(WORK TO COMPLETE)
All the data should come back exactly as it was given.

(DATA FOR THE TASK)
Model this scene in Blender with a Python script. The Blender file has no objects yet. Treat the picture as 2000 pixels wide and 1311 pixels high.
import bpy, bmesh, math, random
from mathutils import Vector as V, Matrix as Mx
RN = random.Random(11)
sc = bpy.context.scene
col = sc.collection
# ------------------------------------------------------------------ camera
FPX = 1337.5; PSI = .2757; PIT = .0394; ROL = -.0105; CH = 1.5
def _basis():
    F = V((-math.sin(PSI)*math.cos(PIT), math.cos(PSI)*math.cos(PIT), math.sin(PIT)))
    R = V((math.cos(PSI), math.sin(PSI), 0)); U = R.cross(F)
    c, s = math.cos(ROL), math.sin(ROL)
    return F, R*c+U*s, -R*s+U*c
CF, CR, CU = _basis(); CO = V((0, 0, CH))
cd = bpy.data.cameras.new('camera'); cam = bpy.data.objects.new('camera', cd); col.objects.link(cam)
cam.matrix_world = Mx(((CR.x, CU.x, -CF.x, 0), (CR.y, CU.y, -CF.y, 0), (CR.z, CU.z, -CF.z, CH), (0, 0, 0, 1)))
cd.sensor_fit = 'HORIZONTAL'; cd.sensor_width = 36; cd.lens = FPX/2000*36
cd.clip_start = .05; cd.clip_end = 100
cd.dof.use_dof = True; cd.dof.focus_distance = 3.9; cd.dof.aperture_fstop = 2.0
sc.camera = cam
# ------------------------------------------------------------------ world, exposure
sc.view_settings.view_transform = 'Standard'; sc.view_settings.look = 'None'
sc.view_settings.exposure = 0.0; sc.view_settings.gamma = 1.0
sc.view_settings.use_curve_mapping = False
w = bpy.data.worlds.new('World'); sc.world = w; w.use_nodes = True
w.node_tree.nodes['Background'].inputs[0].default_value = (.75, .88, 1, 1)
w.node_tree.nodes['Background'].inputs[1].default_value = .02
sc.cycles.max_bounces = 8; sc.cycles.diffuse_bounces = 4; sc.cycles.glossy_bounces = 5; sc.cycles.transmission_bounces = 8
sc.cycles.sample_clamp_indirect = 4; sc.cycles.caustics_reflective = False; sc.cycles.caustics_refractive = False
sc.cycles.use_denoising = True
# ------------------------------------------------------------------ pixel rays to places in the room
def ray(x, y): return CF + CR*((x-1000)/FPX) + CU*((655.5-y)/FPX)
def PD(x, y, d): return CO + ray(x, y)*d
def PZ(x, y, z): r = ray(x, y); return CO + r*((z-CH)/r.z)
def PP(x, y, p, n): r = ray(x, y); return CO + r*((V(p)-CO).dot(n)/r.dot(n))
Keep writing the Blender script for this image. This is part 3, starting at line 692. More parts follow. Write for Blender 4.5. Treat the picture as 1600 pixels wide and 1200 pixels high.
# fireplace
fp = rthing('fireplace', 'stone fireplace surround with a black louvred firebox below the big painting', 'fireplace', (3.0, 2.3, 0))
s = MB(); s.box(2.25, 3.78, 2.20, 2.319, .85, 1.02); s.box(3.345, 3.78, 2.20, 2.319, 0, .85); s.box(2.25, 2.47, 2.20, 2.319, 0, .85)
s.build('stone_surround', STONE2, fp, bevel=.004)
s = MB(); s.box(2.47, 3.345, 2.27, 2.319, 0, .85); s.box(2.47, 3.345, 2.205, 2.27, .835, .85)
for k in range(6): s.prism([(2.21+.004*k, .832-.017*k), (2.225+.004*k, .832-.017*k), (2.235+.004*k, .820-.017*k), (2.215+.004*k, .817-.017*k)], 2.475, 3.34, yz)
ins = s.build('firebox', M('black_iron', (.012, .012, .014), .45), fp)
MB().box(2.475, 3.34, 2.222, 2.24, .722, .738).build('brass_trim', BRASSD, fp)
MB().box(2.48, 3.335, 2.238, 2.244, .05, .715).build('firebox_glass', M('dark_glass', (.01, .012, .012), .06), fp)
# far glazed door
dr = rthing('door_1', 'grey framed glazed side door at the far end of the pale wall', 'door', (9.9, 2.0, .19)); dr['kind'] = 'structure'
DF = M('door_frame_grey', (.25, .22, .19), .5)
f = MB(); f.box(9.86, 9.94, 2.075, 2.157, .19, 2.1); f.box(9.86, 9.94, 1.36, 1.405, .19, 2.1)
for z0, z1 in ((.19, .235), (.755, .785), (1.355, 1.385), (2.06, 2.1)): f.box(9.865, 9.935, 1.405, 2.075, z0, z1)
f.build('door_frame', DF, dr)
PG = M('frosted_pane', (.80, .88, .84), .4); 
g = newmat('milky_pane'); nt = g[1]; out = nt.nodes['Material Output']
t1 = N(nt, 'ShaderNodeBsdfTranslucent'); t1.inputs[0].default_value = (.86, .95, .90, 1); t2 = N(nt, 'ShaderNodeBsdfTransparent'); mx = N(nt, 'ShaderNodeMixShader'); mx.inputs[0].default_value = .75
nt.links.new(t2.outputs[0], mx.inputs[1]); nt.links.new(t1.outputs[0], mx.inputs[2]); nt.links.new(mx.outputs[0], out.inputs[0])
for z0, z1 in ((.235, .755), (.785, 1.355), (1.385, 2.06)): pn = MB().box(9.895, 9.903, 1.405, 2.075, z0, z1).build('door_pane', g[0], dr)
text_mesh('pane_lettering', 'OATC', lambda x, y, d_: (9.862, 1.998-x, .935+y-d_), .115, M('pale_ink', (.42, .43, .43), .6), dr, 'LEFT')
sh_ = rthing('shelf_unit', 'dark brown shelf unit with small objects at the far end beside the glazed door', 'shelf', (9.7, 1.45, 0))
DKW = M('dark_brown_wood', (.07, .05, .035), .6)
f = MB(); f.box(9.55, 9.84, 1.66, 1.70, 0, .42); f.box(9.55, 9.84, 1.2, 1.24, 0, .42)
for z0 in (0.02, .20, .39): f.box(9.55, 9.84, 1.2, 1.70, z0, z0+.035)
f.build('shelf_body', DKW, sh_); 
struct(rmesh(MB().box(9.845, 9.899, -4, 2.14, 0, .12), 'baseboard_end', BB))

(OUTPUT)
Model this scene in Blender with a Python script. The Blender file has no objects yet. Treat the picture as 2000 pixels wide and 1311 pixels high.
import bpy, bmesh, math, random
from mathutils import Vector as V, Matrix as Mx
RN = random.Random(11)
sc = bpy.context.scene
col = sc.collection
# ------------------------------------------------------------------ camera
FPX = 1337.5; PSI = .2757; PIT = .0394; ROL = -.0105; CH = 1.5
def _basis():
    F = V((-math.sin(PSI)*math.cos(PIT), math.cos(PSI)*math.cos(PIT), math.sin(PIT)))
    R = V((math.cos(PSI), math.sin(PSI), 0)); U = R.cross(F)
    c, s = math.cos(ROL), math.sin(ROL)
    return F, R*c+U*s, -R*s+U*c
CF, CR, CU = _basis(); CO = V((0, 0, CH))
cd = bpy.data.cameras.new('camera'); cam = bpy.data.objects.new('camera', cd); col.objects.link(cam)
cam.matrix_world = Mx(((CR.x, CU.x, -CF.x, 0), (CR.y, CU.y, -CF.y, 0), (CR.z, CU.z, -CF.z, CH), (0, 0, 0, 1)))
cd.sensor_fit = 'HORIZONTAL'; cd.sensor_width = 36; cd.lens = FPX/2000*36
cd.clip_start = .05; cd.clip_end = 100
cd.dof.use_dof = True; cd.dof.focus_distance = 3.9; cd.dof.aperture_fstop = 2.0
sc.camera = cam
# ------------------------------------------------------------------ world, exposure
sc.view_settings.view_transform = 'Standard'; sc.view_settings.look = 'None'
sc.view_settings.exposure = 0.0; sc.view_settings.gamma = 1.0
sc.view_settings.use_curve_mapping = False
w = bpy.data.worlds.new('World'); sc.world = w; w.use_nodes = True
w.node_tree.nodes['Background'].inputs[0].default_value = (.75, .88, 1, 1)
w.node_tree.nodes['Background'].inputs[1].default_value = .02
sc.cycles.max_bounces = 8; sc.cycles.diffuse_bounces = 4; sc.cycles.glossy_bounces = 5; sc.cycles.transmission_bounces = 8
sc.cycles.sample_clamp_indirect = 4; sc.cycles.caustics_reflective = False; sc.cycles.caustics_refractive = False
sc.cycles.use_denoising = True
# ------------------------------------------------------------------ pixel rays to places in the room
def ray(x, y): return CF + CR*((x-1000)/FPX) + CU*((655.5-y)/FPX)
def PD(x, y, d): return CO + ray(x, y)*d
def PZ(x, y, z): r = ray(x, y); return CO + r*((z-CH)/r.z)
def PP(x, y, p, n): r = ray(x, y); return CO + r*((V(p)-CO).dot(n)/r.dot(n))
Keep writing the Blender script for this image. This is part 3, starting at line 692. More parts follow. Write for Blender 4.5. Treat the picture as 1600 pixels wide and 1200 pixels high.
# fireplace
fp = rthing('fireplace', 'stone fireplace surround with a black louvred firebox below the big painting', 'fireplace', (3.0, 2.3, 0))
s = MB(); s.box(2.25, 3.78, 2.20, 2.319, .85, 1.02); s.box(3.345, 3.78, 2.20, 2.319, 0, .85); s.box(2.25, 2.47, 2.20, 2.319, 0, .85)
s.build('stone_surround', STONE2, fp, bevel=.004)
s = MB(); s.box(2.47, 3.345, 2.27, 2.319, 0, .85); s.box(2.47, 3.345, 2.205, 2.27, .835, .85)
for k in range(6): s.prism([(2.21+.004*k, .832-.017*k), (2.225+.004*k, .832-.017*k), (2.235+.004*k, .820-.017*k), (2.215+.004*k, .817-.017*k)], 2.475, 3.34, yz)
ins = s.build('firebox', M('black_iron', (.012, .012, .014), .45), fp)
MB().box(2.475, 3.34, 2.222, 2.24, .722, .738).build('brass_trim', BRASSD, fp)
MB().box(2.48, 3.335, 2.238, 2.244, .05, .715).build('firebox_glass', M('dark_glass', (.01, .012, .012), .06), fp)
# far glazed door
dr = rthing('door_1', 'grey framed glazed side door at the far end of the pale wall', 'door', (9.9, 2.0, .19)); dr['kind'] = 'structure'
DF = M('door_frame_grey', (.25, .22, .19), .5)
f = MB(); f.box(9.86, 9.94, 2.075, 2.157, .19, 2.1); f.box(9.86, 9.94, 1.36, 1.405, .19, 2.1)
for z0, z1 in ((.19, .235), (.755, .785), (1.355, 1.385), (2.06, 2.1)): f.box(9.865, 9.935, 1.405, 2.075, z0, z1)
f.build('door_frame', DF, dr)
PG = M('frosted_pane', (.80, .88, .84), .4); 
g = newmat('milky_pane'); nt = g[1]; out = nt.nodes['Material Output']
t1 = N(nt, 'ShaderNodeBsdfTranslucent'); t1.inputs[0].default_value = (.86, .95, .90, 1); t2 = N(nt, 'ShaderNodeBsdfTransparent'); mx = N(nt, 'ShaderNodeMixShader'); mx.inputs[0].default_value = .75
nt.links.new(t2.outputs[0], mx.inputs[1]); nt.links.new(t1.outputs[0], mx.inputs[2]); nt.links.new(mx.outputs[0], out.inputs[0])
for z0, z1 in ((.235, .755), (.785, 1.355), (1.385, 2.06)): pn = MB().box(9.895, 9.903, 1.405, 2.075, z0, z1).build('door_pane', g[0], dr)
text_mesh('pane_lettering', 'OATC', lambda x, y, d_: (9.862, 1.998-x, .935+y-d_), .115, M('pale_ink', (.42, .43, .43), .6), dr, 'LEFT')
sh_ = rthing('shelf_unit', 'dark brown shelf unit with small objects at the far end beside the glazed door', 'shelf', (9.7, 1.45, 0))
DKW = M('dark_brown_wood', (.07, .05, .035), .6)
f = MB(); f.box(9.55, 9.84, 1.66, 1.70, 0, .42); f.box(9.55, 9.84, 1.2, 1.24, 0, .42)
for z0 in (0.02, .20, .39): f.box(9.55, 9.84, 1.2, 1.70, z0, z0+.035)
f.build('shelf_body', DKW, sh_); 
struct(rmesh(MB().box(9.845, 9.899, -4, 2.14, 0, .12), 'baseboard_end', BB))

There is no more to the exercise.